We’re pretty sure most of the city is having a good time taking in the hype and hoopla surrounding the 10-day celebrity bonanza that is the Toronto International Film Festival. But apparently, TIFF co-director and CEO Piers Handling isn’t nearly as excited about the state of global cinema as the city is about the film festival. In an intriguing—and surprising—column in the Toronto Star late last week, Handling muses about whether or not the events of 9/11 will have a lasting impact on movies, film and cinema, and what that impact might be.

From Handling’s piece:

And so to the post-9/11 world. Uncertainty rules. Confusion is the name of the game. Definition seems indeterminate. Polarization is increasing. Artists are searching for something, but the results have been found wanting. No new movement has appeared. Exciting trends are a distant mirage. Even the democratic possibilities offered by the digital revolution, a camera in everyone’s hands, has not produced a discernible difference.

Some trends can be observed. America is retreating into itself. The business is becoming more conservative. There is less risk-taking. The boutique ‘classics’ divisions of the studios have mostly been shuttered. Foreign films are disappearing from U.S. screens in disturbing numbers. Safety of the known has replaced curiosity of the other…

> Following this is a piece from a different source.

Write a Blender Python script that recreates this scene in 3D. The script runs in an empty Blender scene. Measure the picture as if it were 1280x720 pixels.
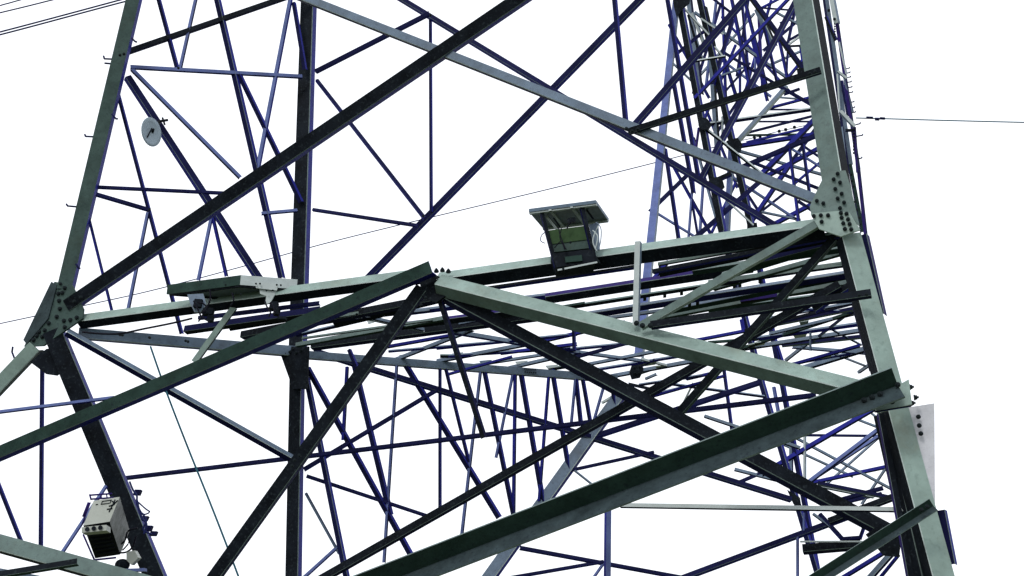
import bpy, bmesh, math, random
from mathutils import Vector, Matrix
random.seed(7)
S = bpy.context.scene
# ------------------------------------------------------------------ camera
F_PX = 1500.0                       # focal length in pixels of a 1280 wide picture
PITCH = math.radians(22.0)
CAM = Vector((0, 0, 1.6))
cd = bpy.data.cameras.new('camera'); cam = bpy.data.objects.new('camera', cd)
S.collection.objects.link(cam); S.camera = cam
cam.location = CAM; cam.rotation_euler = (math.radians(90) + PITCH, 0, 0)
cd.sensor_width = 36.0; cd.lens = 36.0 * F_PX / 1280.0
cd.clip_start = 0.1; cd.clip_end = 6000
# ------------------------------------------------------------------ world, sun, exposure
SUN_EL, SUN_AZ = math.radians(42), math.radians(205)      # azimuth clockwise from +Y: behind the camera
w = bpy.data.worlds.new('World'); S.world = w; w.use_nodes = True
nt = w.node_tree; nt.nodes.clear()
sky = nt.nodes.new('ShaderNodeTexSky'); sky.sky_type = 'NISHITA'; sky.sun_disc = False
sky.sun_elevation = SUN_EL; sky.sun_rotation = SUN_AZ; sky.dust_density = 4.0; sky.air_density = 1.5
mixn = nt.nodes.new('ShaderNodeMix'); mixn.data_type = 'RGBA'
mixn.inputs[0].default_value = 0.88; mixn.inputs[7].default_value = (14.5, 14.9, 15.6, 1)   # even bright overcast
bg = nt.nodes.new('ShaderNodeBackground'); bg.inputs[1].default_value = 0.1
wo = nt.nodes.new('ShaderNodeOutputWorld')
nt.links.new(sky.outputs[0], mixn.inputs[6]); nt.links.new(mixn.outputs[2], bg.inputs[0]); nt.links.new(bg.outputs[0], wo.inputs[0])
sd = bpy.data.lights.new('sun', 'SUN'); sd.energy = 1.3; sd.angle = math.radians(12); sd.color = (1, .97, .9)
so = bpy.data.objects.new('sun', sd); S.collection.objects.link(so)
sv = Vector((math.sin(SUN_AZ)*math.cos(SUN_EL), math.cos(SUN_AZ)*math.cos(SUN_EL), math.sin(SUN_EL)))
so.rotation_euler = sv.to_track_quat('Z', 'Y').to_euler()
vs = S.view_settings; vs.view_transform = 'Standard'; vs.look = 'None'; vs.gamma = 1; vs.use_curve_mapping = False
vs.exposure = 0.0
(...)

Our attention span has shortened. It is harder for a film to set an agenda these days. When it does happens, it comes from sledgehammer films, such as Avatar, mega-budget behemoths delivered with all the bells-and-whistles of the new technologies.

We have to say we find Handling’s account of the state of cinema today to be bewilderingly dismal, especially since he didn’t provide anything in the way of a disclaimer about the quality of the films at TIFF right now. It strikes us as somewhat odd that one of the festival directors would choose TIFF’s opening days—the time when the biggest stars in business are stepping onto the red carpets and cinephiles are still anxiously clutching their tickets to their first screenings—to have a go at art in the post-9/11 world (in a sense, raining on his own parade).

We suspect Handling didn’t intend to sound pessimistic—and, frankly, we commend him for taking such a strong, counterintuitive and interesting stance—but we wonder who would read that editorial and then want to fix their short attentions spans on the apparently unfocused, derivative, insular films at TIFF.